Australian Citizens Party Citizens Taking Responsibility

DONATE

DONATE

Australia in dire need of the Endersbee vision for economic prosperity

- Citizens Party Media Release

Australia’s present economic disaster has been four decades in the making. The two major political parties jointly pursued a radical neoliberal agenda that replaced long-term vision with short-term opportunism, through: financial deregulation that turned banks into casinos; privatisation of our hard-won national wealth; and free-trade outsourcing of our manufacturing capacity that reduced our industrial economy to a raw-materials quarry.

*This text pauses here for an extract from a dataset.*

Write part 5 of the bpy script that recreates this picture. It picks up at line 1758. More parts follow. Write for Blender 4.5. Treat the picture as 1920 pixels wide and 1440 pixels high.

One great Australian who didn’t go along with the economic insanity was the late Dean of Engineering at Monash University, Professor Lance Endersbee. Lance was a product of and a leading participant in the great post-war infrastructure boom that created modern Australia, and he knew what made an economy work. He rejected the short-term and parasitical nature of neoliberalism, and devoted his final decades to promoting a vision of integrated national economic development which would truly set Australia up for the 21st century. From 1996 until he passed away in 2009, the Citizens Party had the great honour to work closely with Lance Endersbee to promote economic development. Now, compelled by the urgent need for real solutions to the current economic crisis, the Citizens Insight YouTube program has compiled Lance’s proposals presented over 15 years at numerous Citizens Party (then Citizens Electoral Council) seminars into a special episode, “An engineering great: ‘Get on with it’”.

Click here to watch Lance Endersbee—An engineering great: ‘Get on with it’.

The Citizens Insight episode demonstrates both Lance’s project ideas, and more importantly his clear economic thinking. Put simply, Lance knew how things worked. As he describes in the Citizens Insight episode, he started his career as a leading young engineer on the Snowy Mountains Scheme under the outstanding Commissioner William Hudson, who sent Lance to the United States to learn from the veterans of the New Deal infrastructure program of the 1930s. He also worked for Tasmania’s Hydroelectricity Commission on world-leading projects, and on dam-building projects in Southeast Asia. Lance finished his career as Dean of Engineering at Monash University in the 1980s, where he saw already then that the economic policy changes coming into Australia meant that his engineering students wouldn’t have the same opportunities as he had enjoyed to actually work on significant economic development projects. This motivated Lance to spend his retirement travelling Australia and scoping out ideas for an integrated national economic development program of rail, road, and water projects that could set Australia up as a powerhouse of agricultural and manufacturing production to supply ourselves and the growing massive Asian markets to our north.

The Citizens Insight episode features Lance explaining his ideas for:

  • A Melbourne to Darwin fast freight railway line that could get high-value crops and products from southern Australia to Darwin within 24 hours, to connect to high-speed shipping that could reach some of the biggest ports in the world in 48 hours;
  • An Australia ring railway to integrate the undeveloped north and northwest of Australia with the rest of the country and open up development opportunities;
  • Developing the rivers of northern WA and the Northern Territory to integrate with an expanded Ord River development area;
  • A pumped-storage and flood mitigation project on the Clarence River in northern NSW to supply fresh water into the Murray-Darling Basin.

Lance frankly assesses the obstacles to development, including the state’s rights mentality that must give way to integrated national development, and the privatisation mentality and associated ideological opposition to government involvement in the economy. “You need people who have the authority to get on with the job and have the best expertise”, he said in 2003. “I can remember 40 and 50 years ago where the senior public servants were expected to be the best in the world in their field. If you were involved in irrigation or electricity or water supply, you were expected to be operating at world’s best practice, and you got a kick in the bum if you didn’t. I was with the Hydro in Tasmania; I was going overseas every two years. They say we were not operating according to market forces—we were competing with Ontario Hydro, Quebec Hydro, we were trying to attract industries to Tasmania. We watched their prices like a hawk, we knew exactly the prices of all our world competitors, and we organised ourselves, and we got a reputation for advanced engineering and [being] the best in the world in some of the things we were doing. We were first in the world in machine tunnelling and things like that. But we were a government organisation where the top management expected the young engineers to be operating at world’s best practice, and no excuses … you were expected to be on top.”

That is precisely the thinking and excellence Australia has to get back if we are to develop the nation to its full potential and out of this multi-decade downward spiral. The Citizens Party’s policy of a national bank is intended to provide the financial support that can achieve the national vision Lance Endersbee championed. As we look to the future from our present national malaise, instead of cowering in fear and wondering what it will be, we should draw on the vision and expertise of our own recent past that Lance exemplified to create the prosperous future we want our children and grandchildren to be able to enjoy.